Leadership accountability is a “critical” business issue, research says

Research reveals disparity between expectations and realities

Leadership accountability is a “critical” business issue, research says
About 72% of HR professionals and business leaders around the world recognize leadership accountability as a “critical” business issue – but just 31% are satisfied by the level of accountability they see in leaders of their organization, according to a recent report by talent development and transition firm Lee Hecht Harrison. The gap was “fairly consistent across all global regions,” said the firm.

Less than half (48%) of leaders are judged as accountable, and only 27% of respondents said there is a strong leadership culture in their organization. Results were gathered from a global online survey of 1,116 senior leadership and HR professionals across different sectors.

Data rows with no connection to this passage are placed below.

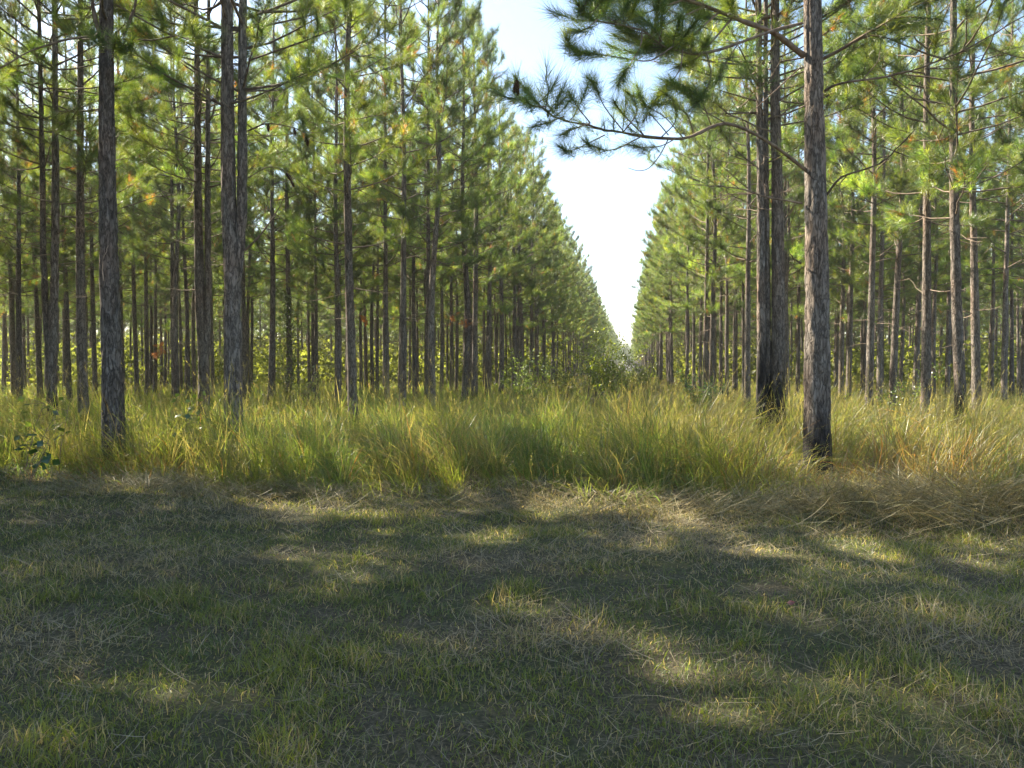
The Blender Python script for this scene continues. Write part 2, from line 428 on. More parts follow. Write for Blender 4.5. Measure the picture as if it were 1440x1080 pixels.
# near pines measured in the photograph: x at the foot, width there, depth, lean (metres sideways per metre up), char height, label
NEAR = [
 (27, 9.5, 30, 0.0, 0.4, "slender dark pine at the left edge of the woodland"),
 (97, 8.5, 32, 0.0, 0.4, "straight slender pine between the forked pine and the tall red-brown pine at far left"),
 (117, 15.5, 20, 0.0, 0.5, "medium pine with reddish trunk just left of the stout pine at left"),
 (134, 7.5, 36, 0.0, 0.4, "slender pine half hidden beside the left side of the stout left pine"),
 (193, 7.5, 36, 0.004, 0.4, "slender pine just right of the stout grey pine at left"),
 (212, 5.5, 48, 0.0, 0.3, "very thin far pine second to the right of the stout left pine"),
 (245, 8.0, 34, 0.0, 0.8, "brown pine with orange dead sprigs beside its lower trunk"),
 (274, 6.5, 42, 0.0, 0.3, "thin far pine just left of the pine with twin trunks"),
 (345, 8.5, 33, 0.0, 0.5, "slender pine just behind the right side of the dark forked pine"),
 (380, 9.5, 30, -0.012, 0.5, "bare-stemmed pine left of the vine-covered trunk, leaning a little"),
 (407, 8.5, 33, 0.0, 0.4, "reddish pine trunk wrapped in a green climbing vine"),
 (443, 5.5, 46, 0.0, 0.4, "thin far pine right of the vine-covered trunk"),
 (475, 8.0, 32, 0.0, 0.4, "slender pine just left of the thick straight pine on the left of the ride"),
 (497, 15.5, 20, 0.004, 0.5, "thick straight dark pine in the middle of the left woodland"),
 (508, 5.5, 46, 0.0, 0.4, "thin far pine showing just right of the thick straight dark pine"),
 (524, 6.0, 42, 0.0, 0.4, "left one of two thin close pines with bare twigs, left of the ride"),
 (530, 5.5, 43, 0.0, 0.4, "right one of two thin close pines with bare twigs, left of the ride"),
 (544, 9.0, 31, 0.0, 0.5, "brown pine between the two thin close pines and the smooth grey edge pine"),
 (566, 11.0, 25.5, 0.008, 0.4, "grey pine with a clean stem, nearest of the left ride edge's slim pines"),
 (584, 8.0, 34, 0.0, 0.4, "reddish pine standing between the two slim pines at the left ride edge"),
 (608, 11.5, 26.5, 0.024, 0.4, "slim pine at the left ride edge leaning clearly to the left"),
 (621, 6.0, 44, 0.0, 0.3, "thin pine just right of the left-leaning slim pine"),
 (635, 6.0, 46, 0.0, 0.3, "thin far pine left of the pale thicker pine at the ride edge"),
 (653, 11.0, 33, 0.006, 0.5, "thicker pine at the left ride edge, left one of a close pair"),
 (667, 9.5, 35, 0.003, 0.5, "pine at the left ride edge, right one of a close pair"),
 (685, 8.5, 39, 0.006, 0.5, "pine with thin leaning stem next right of the close pair at the left ride edge"),
 (705, 8.0, 44, 0.006, 0.5, "straight pine at the left ride edge, second to the right of the close pair"),
 (722, 7.0, 48, 0.0, 0.4, "pine in the left ride edge, third to the right of the close pair"),
 (734, 6.5, 52, 0.0, 0.4, "pine in the left ride edge, fourth to the right of the close pair"),
 (747, 6.5, 56, 0.004, 0.5, "darker pine in the left ride edge with brush at its foot"),
 (764, 5.5, 65, 0.0, 0.4, "pine in the left ride edge just left of the bright green bush"),
 (776, 5.0, 72, 0.0, 0.4, "far pine in the left ride edge partly behind the bright green bush"),
 (967, 5.5, 55, 0.0, 0.4, "far pine on the right ride edge, left one of three slim close trunks"),
 (976, 5.5, 52, 0.0, 0.4, "far pine on the right ride edge, middle one of three slim close trunks"),
 (984, 5.5, 49, 0.0, 0.4, "pine on the right ride edge, right one of three slim close trunks"),
 (997, 6.5, 44, 0.0, 0.4, "slim pine on the right ride edge behind the small round bush"),
 (1014, 6.0, 40, 0.0, 0.7, "left one of twin slim pines on the right side of the ride"),
 (1022, 6.0, 38, 0.0, 0.7, "right one of twin slim pines on the right side of the ride"),
 (1051, 9.5, 29, 0.0, 0.5, "straight pine just left of the soot-blackened cluster of trunks"),
 (1122, 6.5, 42, 0.0, 0.4, "thin pine seen between the blackened cluster and the big foreground pine"),
 (1193, 8.5, 33, 0.0, 0.5, "pine first to the right of the big foreground pine"),
 (1222, 11.5, 25, 0.004, 0.7, "brown pine with dead side twigs, second right of the big foreground pine"),
 (1237, 6.5, 42, 0.0, 0.4, "thin pine squeezed between two brown pines right of the big foreground pine"),
 (1254, 11.0, 26, 0.006, 0.5, "pine with curved bare twigs, third thick trunk right of the foreground pine"),
 (1290, 5.5, 48, 0.0, 0.4, "thin dark pine just left of the pale sunlit trunk at right"),
 (1302, 14.5, 20, 0.002, 0.0, "pine with the palest sunlit grey trunk, on the right"),
 (1333, 7.5, 38, 0.0, 0.4, "slim pine between the palest trunk and the leaning blackened pine"),
 (1354, 17.0, 17.5, 0.026, 1.5, "sturdy pine leaning left with blackened foot, at right"),
 (1375, 13.5, 21.5, 0.028, 0.2, "pale leaning pine parallel to the sturdy one with blackened foot"),
 (1394, 6.5, 42, 0.0, 0.6, "thin dark pine right of the two parallel leaning pines"),
 (1412, 9.0, 31, 0.004, 0.4, "pine second from the right edge, with pale lower trunk"),
 (1423, 6.5, 42, 0.0, 0.4, "thin pine next to the right edge pines"),
 (1438, 8.0, 34, 0.0, 0.4, "pine cut by the right edge of the view"),
]
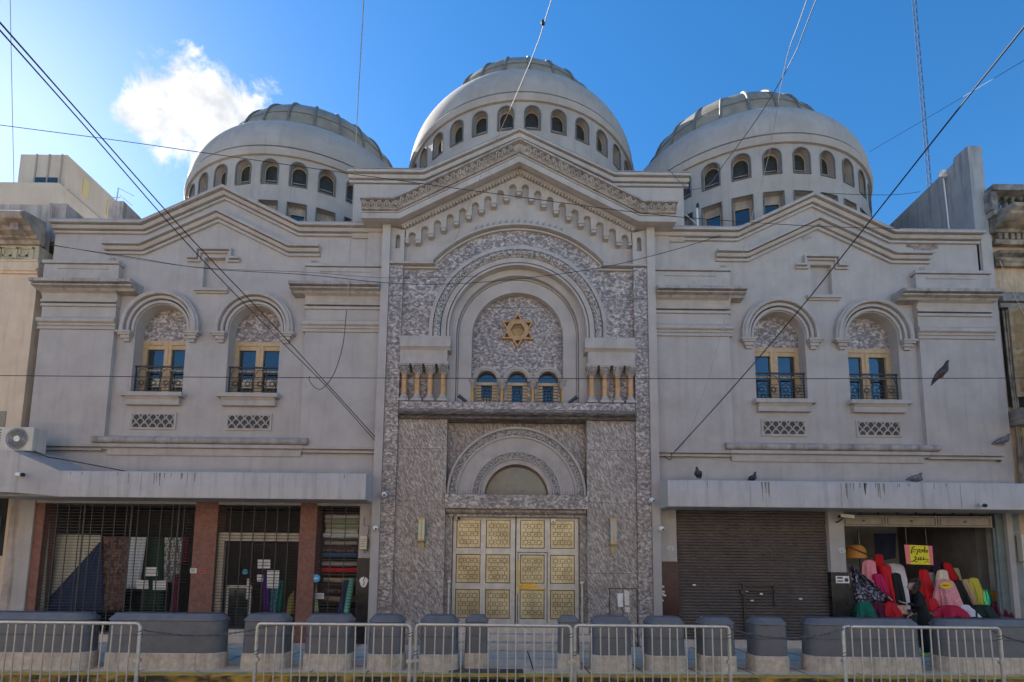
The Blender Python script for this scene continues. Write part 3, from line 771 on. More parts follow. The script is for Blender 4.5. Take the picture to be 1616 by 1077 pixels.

"Accountable leadership is a requirement for building an organization that can thrive and remain agile. It's never been more important than in these unprecedented times of change with countless disruptors at play like digital technologies, sweeping demographic changes and chronic political and economic uncertainty,” said Vince Molinaro, global managing director, leadership transformation practice.

“Without accountability, people in leadership roles aren't stepping up in a meaningful way to help their organizations to succeed.

The report found differences leadership styles across different regions:

Leaders in Asia are “much more likely” to act in their organisation’s best interests, minimize unhealthy politics, and display a high degree of clarity about external factors and trends, said the report. “Asian organizations are also more likely to implement practices that foster diversity and strive for strategic clarity among leaders.”

Like their counterparts in Asia, leaders in Europe also display a high degree of clarity about external factors and trends. “European organizations tend to focus more on ensuring leaders are clear on the leadership expectations of the organization and sharing employee engagement data.”

North America
Leaders in North America are much more likely to hold teams accountable for high standards of performance, the firm said. “North American organizations are more likely to ensure leaders understand what is important to customers, but less likely to strive for strategic clarity among leaders.”

South America
Leaders in South America are likely to be more committed to the idea of “one company,” and likely to tackle tough issues and make difficult decisions. “Organizations in South America are more likely to implement programs that build the capacity of leaders.”

"It's crucial that organizations are instilling practices that build strong leadership accountability, in order for a culture to develop in which such behaviors flourish,” said Molinario.  “The highest performing companies in our study ensure that their leaders understand what matters to their customers and cascade the business strategy to create clarity of purpose amongst leaders."